L’horrible attentat à l’aéroport d’Istanbul ne doit pas faire oublier les atrocités commises à Cizre, à Sur et maintenant à Lice

Mardi 28 juin, 20 h 55, la chaine TV Arte projette le film de Halil Gülbeyaz, “La Turquie face à la terreur”, qui dénonce, photos à l’appui, les complicités entre l’armée turque et l’Etat islamique à la frontière turco-syrienne, laissant passer trafic en tous genre, y compris des convois d’armement. Trafic dénoncé par nombre de journalistes et d’observateurs associatifs (parmi lesquels les AKB et la CNSK), ce qui a valu à Can Dündar, rédacteur en chef du journal d’opposition Cumhuriyet, d’être inculpé et condamné à cinq années de prison.

Mardi 28 juin, 21h (heure de Paris), aéroport international d’Istanbul. Trois kamikazes ouvrent le feu avant de se faire exploser. Le bilan est lourd : 43 morts et 239 blessés. L’attentat qu’on attribue à l’EI n’est toujours pas revendiqué. Le territoire turc est, en effet, considéré par l’EI comme une terre de recrutement et un lieu de passage pour ses combattants et pour les trafics qui le financent. Cet attentat pourrait être en quelque sorte un avertissement envoyé à Ankara sans pour autant déclarer une guerre ouverte et s’exposer à des représailles. D’autres hypothèses ne sont pas à exclure. La prudence reste de mise, des attentats précédents comme ceux de Suruç ou de Diyarbakir (lors du meeting du HDP) et bien d’autres n’ayant toujours pas été élucidés.

Politique de la terre brûlée et crimes de guerre

L’attentat d’Istanbul, dont nous ne sous estimons pas la gravité, ne doit pas occulter la politique de la terre brulée d’Erdoğan qui consiste à éliminer par tous les moyens toute contestation. Des opérations militaires ont, depuis juillet 2015, ravagé nombre de villes comme Sur/Diyarbakır, Cizre, Şırnak, Silopi, Nusaybin, Yüksekova, Adil, Silvana, Derik… Des milliers de personnes ont été massacrées, plus de 500 000 d’entre elles ont été déplacées. Le Conseil démocratique kurde en France (CDKF) attire l’attention de la communauté internationale sur une tragédie humaine et écologique irréversible qui se joue à Lice[[C’est dans le village de Fis, proche de Lice, qu’Abdullah Öcalan et ses amis fondèrent le PKK en 1978]] :

il y a 5 jours, les autorités turques ont placé 39 zones d’habitation du district de Lice (province de Diyarbakir) sous couvre-feu et entamé des opérations de grande envergure. Les avions de chasse et les hélicoptères turcs lâchent des bombes incendiaires sur les zones forestières et montagneuses de Lice et de ses environs, provoquant des destructions importantes de la faune et de la flore. Des dizaines de milliers d’hectares d’espaces verts ont été réduits en cendres. Les médias, les organisations de la société civile et les représentants des partis politiques sont interdits d’entrer dans la région. Les autorités turques ont classé cette région dans les zones militaires interdites afin de dissimuler les crimes qui y sont commis.
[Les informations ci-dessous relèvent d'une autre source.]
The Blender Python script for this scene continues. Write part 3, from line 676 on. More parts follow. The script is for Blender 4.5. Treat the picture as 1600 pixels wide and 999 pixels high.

Deux avocates ont déposé lundi une plainte devant le Parquet fédéral allemand contre le président turc Recep Tayyip Erdoğan pour crimes de guerre et exactions présumées commises par l’armée turque à Cizre. La Fondation turque des droits de l’Homme (TIHV) affirme qu’au moins 178 civils y ont été tués ou exécutés. Des dizaines de milliers d’habitants de cette ville ont été contraints à l’exode. Le rapport de la CNSK de mars dernier dresse un bilan des opérations militaires. Le rapport de la ville de Diyarbakir est aussi à verser au dossier.